SUPPLIED DATA.
--------
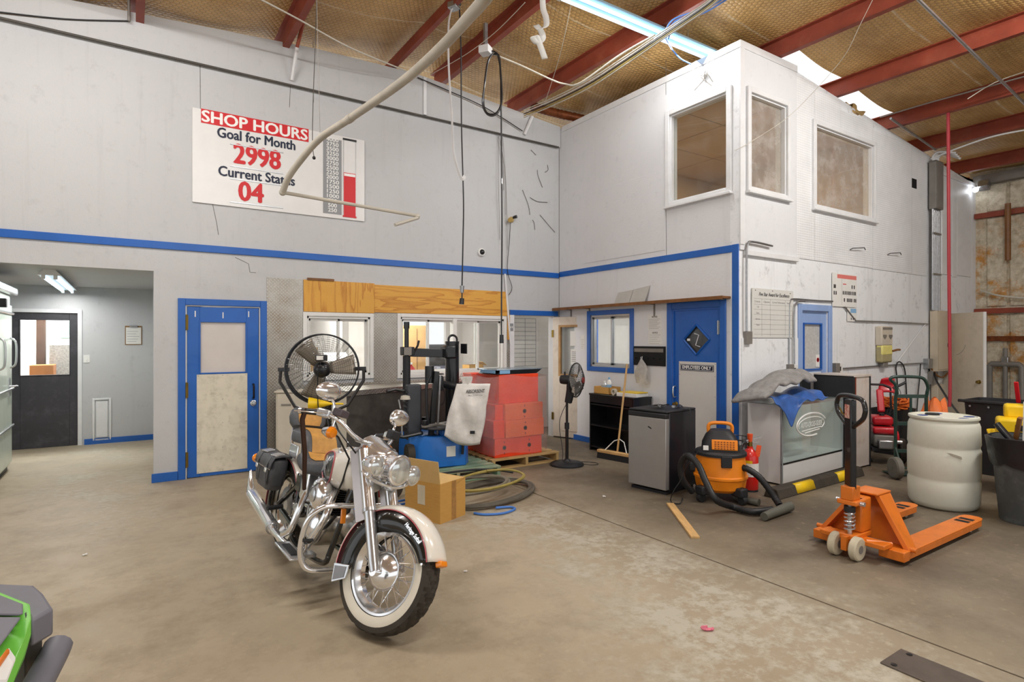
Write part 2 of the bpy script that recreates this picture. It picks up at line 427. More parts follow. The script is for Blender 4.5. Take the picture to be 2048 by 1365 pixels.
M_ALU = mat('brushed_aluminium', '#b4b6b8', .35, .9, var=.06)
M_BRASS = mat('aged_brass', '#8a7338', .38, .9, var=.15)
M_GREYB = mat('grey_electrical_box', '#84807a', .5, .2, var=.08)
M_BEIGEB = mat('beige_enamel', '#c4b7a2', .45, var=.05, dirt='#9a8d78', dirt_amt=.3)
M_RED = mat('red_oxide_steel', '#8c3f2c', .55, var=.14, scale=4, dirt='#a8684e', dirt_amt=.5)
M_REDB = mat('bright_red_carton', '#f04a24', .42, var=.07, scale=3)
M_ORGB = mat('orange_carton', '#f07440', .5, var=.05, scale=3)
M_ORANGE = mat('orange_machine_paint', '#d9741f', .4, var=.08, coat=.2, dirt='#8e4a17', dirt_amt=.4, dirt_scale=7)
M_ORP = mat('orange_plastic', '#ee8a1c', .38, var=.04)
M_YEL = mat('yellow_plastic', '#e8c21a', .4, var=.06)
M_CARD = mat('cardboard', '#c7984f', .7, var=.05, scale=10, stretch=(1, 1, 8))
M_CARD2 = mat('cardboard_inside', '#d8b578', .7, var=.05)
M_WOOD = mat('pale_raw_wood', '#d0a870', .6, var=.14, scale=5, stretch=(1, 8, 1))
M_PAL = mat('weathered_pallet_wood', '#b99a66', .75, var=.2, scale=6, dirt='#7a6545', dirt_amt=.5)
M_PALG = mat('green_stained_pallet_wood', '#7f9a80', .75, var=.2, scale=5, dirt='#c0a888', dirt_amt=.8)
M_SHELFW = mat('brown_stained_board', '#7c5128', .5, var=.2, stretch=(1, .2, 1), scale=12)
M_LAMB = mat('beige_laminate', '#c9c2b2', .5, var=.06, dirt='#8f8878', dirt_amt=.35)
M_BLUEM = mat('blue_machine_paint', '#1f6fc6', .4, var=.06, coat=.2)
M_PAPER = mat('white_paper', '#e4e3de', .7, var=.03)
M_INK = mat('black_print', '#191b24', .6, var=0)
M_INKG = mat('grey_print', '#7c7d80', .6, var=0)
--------
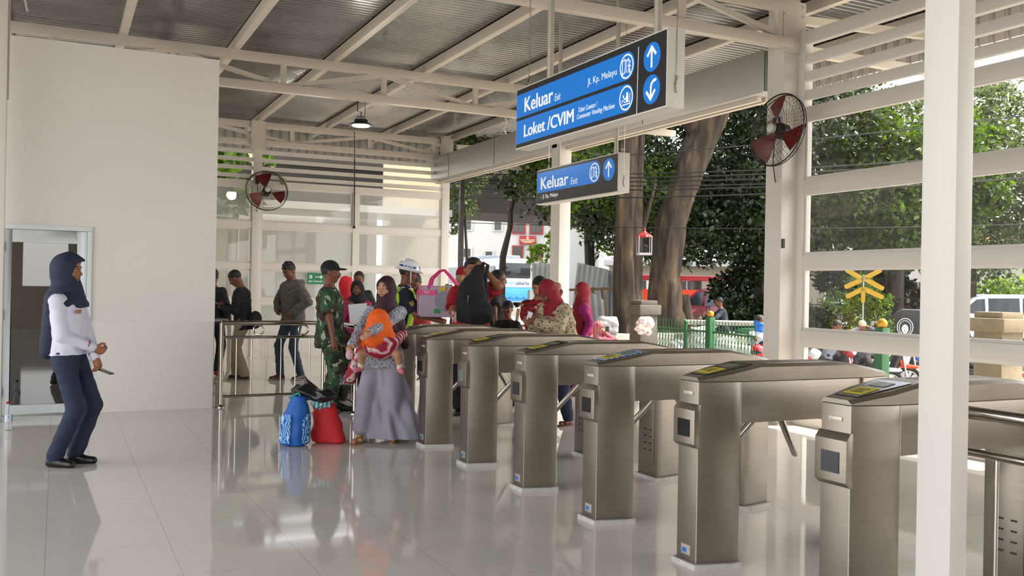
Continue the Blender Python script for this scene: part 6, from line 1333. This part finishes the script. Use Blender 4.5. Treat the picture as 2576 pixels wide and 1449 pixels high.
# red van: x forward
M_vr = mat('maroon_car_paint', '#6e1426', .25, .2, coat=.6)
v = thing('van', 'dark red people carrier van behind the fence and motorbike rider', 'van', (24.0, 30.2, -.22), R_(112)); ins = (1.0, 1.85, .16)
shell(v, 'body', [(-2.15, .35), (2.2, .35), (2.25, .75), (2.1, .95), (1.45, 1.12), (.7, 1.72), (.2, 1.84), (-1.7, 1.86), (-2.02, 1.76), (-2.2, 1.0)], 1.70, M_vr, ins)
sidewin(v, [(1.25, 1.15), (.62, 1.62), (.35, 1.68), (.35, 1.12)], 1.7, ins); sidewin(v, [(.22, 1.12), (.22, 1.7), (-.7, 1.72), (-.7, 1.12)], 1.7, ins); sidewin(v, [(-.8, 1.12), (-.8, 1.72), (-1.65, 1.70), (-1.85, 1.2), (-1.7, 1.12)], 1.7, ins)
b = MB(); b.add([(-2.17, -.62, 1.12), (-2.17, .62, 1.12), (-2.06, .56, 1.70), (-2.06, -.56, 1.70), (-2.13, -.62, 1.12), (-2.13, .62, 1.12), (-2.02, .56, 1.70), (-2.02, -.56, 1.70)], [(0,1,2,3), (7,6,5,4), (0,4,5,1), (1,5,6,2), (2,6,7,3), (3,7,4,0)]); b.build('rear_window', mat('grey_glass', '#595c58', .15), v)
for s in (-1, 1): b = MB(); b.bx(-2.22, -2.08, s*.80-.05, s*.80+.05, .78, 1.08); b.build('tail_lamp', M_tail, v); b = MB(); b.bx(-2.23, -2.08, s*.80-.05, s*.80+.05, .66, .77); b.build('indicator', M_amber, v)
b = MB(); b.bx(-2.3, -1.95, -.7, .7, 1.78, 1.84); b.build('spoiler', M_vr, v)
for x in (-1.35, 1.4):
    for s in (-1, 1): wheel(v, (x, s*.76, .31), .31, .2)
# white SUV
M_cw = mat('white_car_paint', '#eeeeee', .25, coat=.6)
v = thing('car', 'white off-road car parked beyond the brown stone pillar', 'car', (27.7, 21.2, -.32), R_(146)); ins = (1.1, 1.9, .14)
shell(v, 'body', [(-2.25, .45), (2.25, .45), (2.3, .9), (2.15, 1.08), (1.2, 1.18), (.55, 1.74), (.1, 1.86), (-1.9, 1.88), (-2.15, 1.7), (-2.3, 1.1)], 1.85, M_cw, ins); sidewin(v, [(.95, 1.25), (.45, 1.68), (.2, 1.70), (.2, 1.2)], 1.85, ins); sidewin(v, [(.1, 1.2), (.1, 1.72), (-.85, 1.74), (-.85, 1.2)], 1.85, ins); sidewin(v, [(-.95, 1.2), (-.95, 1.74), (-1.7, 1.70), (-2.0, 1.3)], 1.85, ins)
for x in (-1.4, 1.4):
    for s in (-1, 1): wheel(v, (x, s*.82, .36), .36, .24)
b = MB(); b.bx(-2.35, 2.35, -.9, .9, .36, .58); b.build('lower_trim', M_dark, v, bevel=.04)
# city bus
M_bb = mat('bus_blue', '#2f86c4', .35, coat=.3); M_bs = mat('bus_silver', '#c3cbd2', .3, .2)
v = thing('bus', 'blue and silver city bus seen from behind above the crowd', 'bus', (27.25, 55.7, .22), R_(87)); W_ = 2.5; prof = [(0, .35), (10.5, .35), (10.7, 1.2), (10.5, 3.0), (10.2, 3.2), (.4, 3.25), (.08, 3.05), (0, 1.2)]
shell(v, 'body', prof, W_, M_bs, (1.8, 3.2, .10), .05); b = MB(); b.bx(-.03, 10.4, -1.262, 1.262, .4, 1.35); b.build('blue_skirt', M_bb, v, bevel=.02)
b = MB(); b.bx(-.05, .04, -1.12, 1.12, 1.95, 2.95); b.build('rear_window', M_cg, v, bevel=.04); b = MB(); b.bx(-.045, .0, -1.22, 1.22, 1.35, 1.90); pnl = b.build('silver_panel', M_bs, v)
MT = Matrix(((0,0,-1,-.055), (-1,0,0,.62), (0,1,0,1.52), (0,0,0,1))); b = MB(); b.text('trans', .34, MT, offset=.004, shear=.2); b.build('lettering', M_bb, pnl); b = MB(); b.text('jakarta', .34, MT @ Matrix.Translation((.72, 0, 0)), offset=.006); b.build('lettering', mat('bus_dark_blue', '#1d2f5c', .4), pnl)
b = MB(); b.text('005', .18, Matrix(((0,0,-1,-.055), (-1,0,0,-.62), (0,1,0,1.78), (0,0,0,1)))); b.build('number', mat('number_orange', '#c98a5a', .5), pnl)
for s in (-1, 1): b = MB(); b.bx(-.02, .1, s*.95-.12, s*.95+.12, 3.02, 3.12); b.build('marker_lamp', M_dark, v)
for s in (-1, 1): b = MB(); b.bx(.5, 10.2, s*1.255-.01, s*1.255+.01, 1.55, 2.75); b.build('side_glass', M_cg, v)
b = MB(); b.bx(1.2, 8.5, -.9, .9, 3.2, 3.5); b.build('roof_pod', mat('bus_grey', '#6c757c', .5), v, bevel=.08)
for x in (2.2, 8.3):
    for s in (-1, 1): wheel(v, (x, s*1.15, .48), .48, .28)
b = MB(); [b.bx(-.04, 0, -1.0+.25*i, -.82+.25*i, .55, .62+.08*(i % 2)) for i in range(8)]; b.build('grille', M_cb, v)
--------
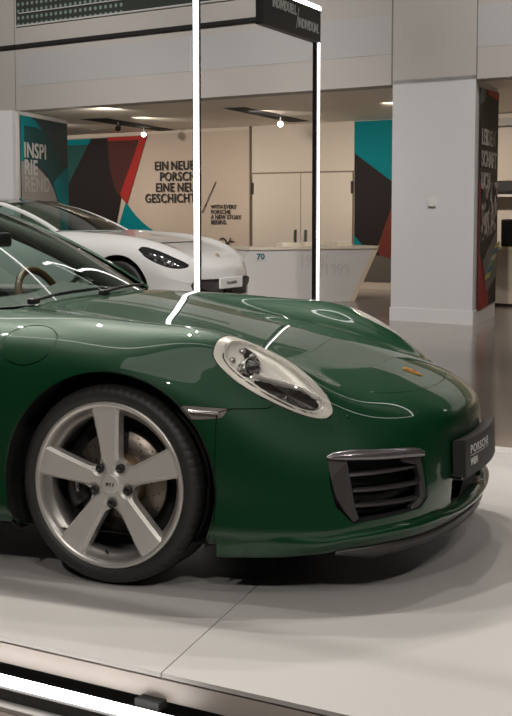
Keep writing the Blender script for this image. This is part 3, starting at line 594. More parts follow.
--------
EXERCISE. State the number of lines that contain the string "parts", with no other words.

FINISHED TASK. 2